Il s’attend d’ailleurs à ce qu’un modèle de supervision s’apparentant à celui qui existe en placement émerge en assurance : «Lorsque les courtiers vont devoir faire affaire avec un seul agent général, il faudra être bien positionné. C’est pourquoi nous cherchons à être l’agent général de choix pour les courtiers. Je crois que Great-West a aussi compris cela en faisant l’acquisition du Groupe Financier Horizons. Cette annonce a confirmé que notre stratégie était la bonne.»

Denis Ricard n’est toutefois pas prêt à faire des acquisitions à tout prix : «Nous n’avons pas intérêt, comme industrie, à ce qu’il ne reste qu’un ou deux agents généraux à la fin. Si un gros agent général se met en vente, je vais être à la table, mais je ne suis pas prêt à payer n’importe quel prix. J’ai un appétit fort pour les token acquisitions.»

Une fois l’acquisition faite, il faut encore réussir à l’intégrer correctement. Rappelons qu’iA Groupe financier a mis la main, en 2017, sur Patrimoine Hollis. Selon la plus récente édition du Top des courtiers québécois de Finance et Investissement, le taux de satisfaction des conseillers d’Industrielle Alliance Valeurs mobilières (IAVM) était en baisse. L’Indice FI, qui le mesure, a diminué de 0,2 point en un an, pour atteindre 7,5 points sur 10, soit le plus bas Indice de satisfaction parmi les courtiers évalués. Malgré tout, ce résultat n’inquiète pas Denis Ricard.

«Passer d’une organisation (IAVM) qui gère 10 G$ à une qui a près de 34,5 G$ en actif sous administration, ça ne se fait pas sans perturbation, et ce, même si on a mis les bouchées doubles pour s’assurer que les conseillers sont satisfaits, avoue-t-il. Nous avons toutefois un taux de rétention de 97 % chez les conseillers de Patrimoine Hollis. Nous avons eu beaucoup moins de départs que ce à quoi nous nous attendions.»

Vers l’avenir

En 2018, iA Groupe financier a prévu mettre 80 M$ dans des immobilisations pour le développement de plateformes technologiques afin d’aider ses clients distributeurs, soit près de trois fois plus qu’en 2015.

«Notre dirigeant technologique a pris sa retraite récemment et je suis en train de chercher un stratège pour ce secteur sur lequel je veux mettre davantage l’accent. Présentement, dans le top 8 des dirigeants d’iA, il n’y a personne en technologies de l’information. Je veux quelqu’un de haut calibre en technologie pour se joindre à notre haute direction», déclare Denis Ricard.

Chef de l’exploitation depuis 2017, il prendra officiellement la relève d’Yvon Charest en septembre 2018. Son mentor, qui prendra sa retraite le 1er janvier 2019, travaille depuis longtemps sur son plan de succession.

«Il y a cinq ans, j’ai déposé au conseil d’administration la structure organisationnelle de 2018, souligne Yvon Charest.

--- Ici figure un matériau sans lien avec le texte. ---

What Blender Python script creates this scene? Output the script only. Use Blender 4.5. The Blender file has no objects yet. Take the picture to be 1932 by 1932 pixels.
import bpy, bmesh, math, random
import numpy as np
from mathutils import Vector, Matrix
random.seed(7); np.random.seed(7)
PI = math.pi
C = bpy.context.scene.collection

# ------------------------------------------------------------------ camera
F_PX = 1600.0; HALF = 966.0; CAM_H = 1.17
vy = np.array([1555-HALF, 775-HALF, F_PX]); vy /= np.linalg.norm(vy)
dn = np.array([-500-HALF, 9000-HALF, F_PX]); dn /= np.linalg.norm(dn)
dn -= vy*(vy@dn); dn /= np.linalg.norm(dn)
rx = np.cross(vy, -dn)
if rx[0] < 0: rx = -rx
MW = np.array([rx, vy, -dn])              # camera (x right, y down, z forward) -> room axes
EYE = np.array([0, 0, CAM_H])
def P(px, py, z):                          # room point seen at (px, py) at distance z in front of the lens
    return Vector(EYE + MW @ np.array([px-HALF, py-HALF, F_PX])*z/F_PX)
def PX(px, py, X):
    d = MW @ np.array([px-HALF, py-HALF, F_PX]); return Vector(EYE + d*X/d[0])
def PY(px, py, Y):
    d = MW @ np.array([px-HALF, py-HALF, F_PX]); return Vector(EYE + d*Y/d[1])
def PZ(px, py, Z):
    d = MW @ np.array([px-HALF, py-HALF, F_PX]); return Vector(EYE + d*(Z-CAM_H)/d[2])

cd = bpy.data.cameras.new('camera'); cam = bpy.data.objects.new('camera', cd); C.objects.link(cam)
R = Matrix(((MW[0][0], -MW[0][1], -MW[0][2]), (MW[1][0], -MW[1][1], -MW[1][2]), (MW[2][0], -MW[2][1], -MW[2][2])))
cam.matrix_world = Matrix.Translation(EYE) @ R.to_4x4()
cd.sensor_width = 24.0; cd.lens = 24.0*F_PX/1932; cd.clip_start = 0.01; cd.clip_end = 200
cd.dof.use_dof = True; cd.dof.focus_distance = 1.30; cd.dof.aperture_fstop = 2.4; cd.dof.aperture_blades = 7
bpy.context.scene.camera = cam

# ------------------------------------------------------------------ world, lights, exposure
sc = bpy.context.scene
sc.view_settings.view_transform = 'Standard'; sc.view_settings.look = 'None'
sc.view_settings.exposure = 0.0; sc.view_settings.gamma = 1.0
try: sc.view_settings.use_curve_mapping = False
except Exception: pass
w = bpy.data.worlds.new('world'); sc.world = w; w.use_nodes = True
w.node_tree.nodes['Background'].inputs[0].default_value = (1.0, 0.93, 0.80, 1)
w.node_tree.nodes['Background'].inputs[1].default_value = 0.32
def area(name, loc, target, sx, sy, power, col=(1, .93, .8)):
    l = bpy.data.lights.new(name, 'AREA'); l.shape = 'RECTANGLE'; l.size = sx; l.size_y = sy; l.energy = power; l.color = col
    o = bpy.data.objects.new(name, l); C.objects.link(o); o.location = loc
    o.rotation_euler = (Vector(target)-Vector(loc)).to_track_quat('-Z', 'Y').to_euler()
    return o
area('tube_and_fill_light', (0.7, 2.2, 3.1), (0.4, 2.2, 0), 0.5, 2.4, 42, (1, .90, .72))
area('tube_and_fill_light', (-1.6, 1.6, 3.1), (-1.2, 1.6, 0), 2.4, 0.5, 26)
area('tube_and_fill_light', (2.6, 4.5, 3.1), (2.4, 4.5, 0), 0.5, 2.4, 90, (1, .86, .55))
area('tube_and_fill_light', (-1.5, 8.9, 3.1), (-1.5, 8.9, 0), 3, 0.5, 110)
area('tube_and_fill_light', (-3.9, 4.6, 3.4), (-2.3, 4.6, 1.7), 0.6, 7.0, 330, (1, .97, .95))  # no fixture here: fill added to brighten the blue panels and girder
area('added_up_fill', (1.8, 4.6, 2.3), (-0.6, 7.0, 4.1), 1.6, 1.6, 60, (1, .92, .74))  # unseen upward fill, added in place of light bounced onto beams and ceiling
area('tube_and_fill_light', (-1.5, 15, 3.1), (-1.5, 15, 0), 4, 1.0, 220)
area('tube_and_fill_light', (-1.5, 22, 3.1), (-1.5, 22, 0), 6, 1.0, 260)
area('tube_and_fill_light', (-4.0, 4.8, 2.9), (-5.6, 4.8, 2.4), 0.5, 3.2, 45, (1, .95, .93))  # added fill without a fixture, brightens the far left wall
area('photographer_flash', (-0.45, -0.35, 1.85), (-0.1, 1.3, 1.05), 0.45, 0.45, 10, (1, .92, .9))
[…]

Nous cherchions à voir ce que pourrait être notre structure et nos figures dirigeantes ainsi que ce que nous pourrions faire pour les développer. Dans une industrie comme l’assurance, la capacité à résoudre des problèmes financiers complexes sera toujours importante. Je ne dis pas que le président doit être un expert, mais il y a tellement d’expertises différentes à conjuguer qu’il faut quelqu’un qui a une bonne connaissance du secteur et qui est capable de poser les bonnes questions.»

Au-delà de sa connaissance approfondie de l’entreprise, Yvon Charest salue aussi les qualités de chef de Denis Ricard : «Il a un excellent jugement et c’est aussi un bon meneur d’équipe. Il est capable de rassembler des gens très différents autour d’une table et d’écouter même ceux qui sont un peu plus révolutionnaires que les autres. Avec les transformations qui s’en viennent dans l’industrie, on aura besoin de quelqu’un comme lui.»

Père de quatre enfants, Denis Ricard conseille aux jeunes qui démarrent dans l’industrie financière de trouver un mentor le plus rapidement possible. «Vous aurez besoin d’un mentor pour vous remettre en question et vous aider à progresser. Moi, j’ai juste été chanceux», souligne celui qui a pu compter sur l’aide d’Yvon Charest tout au long de sa carrière.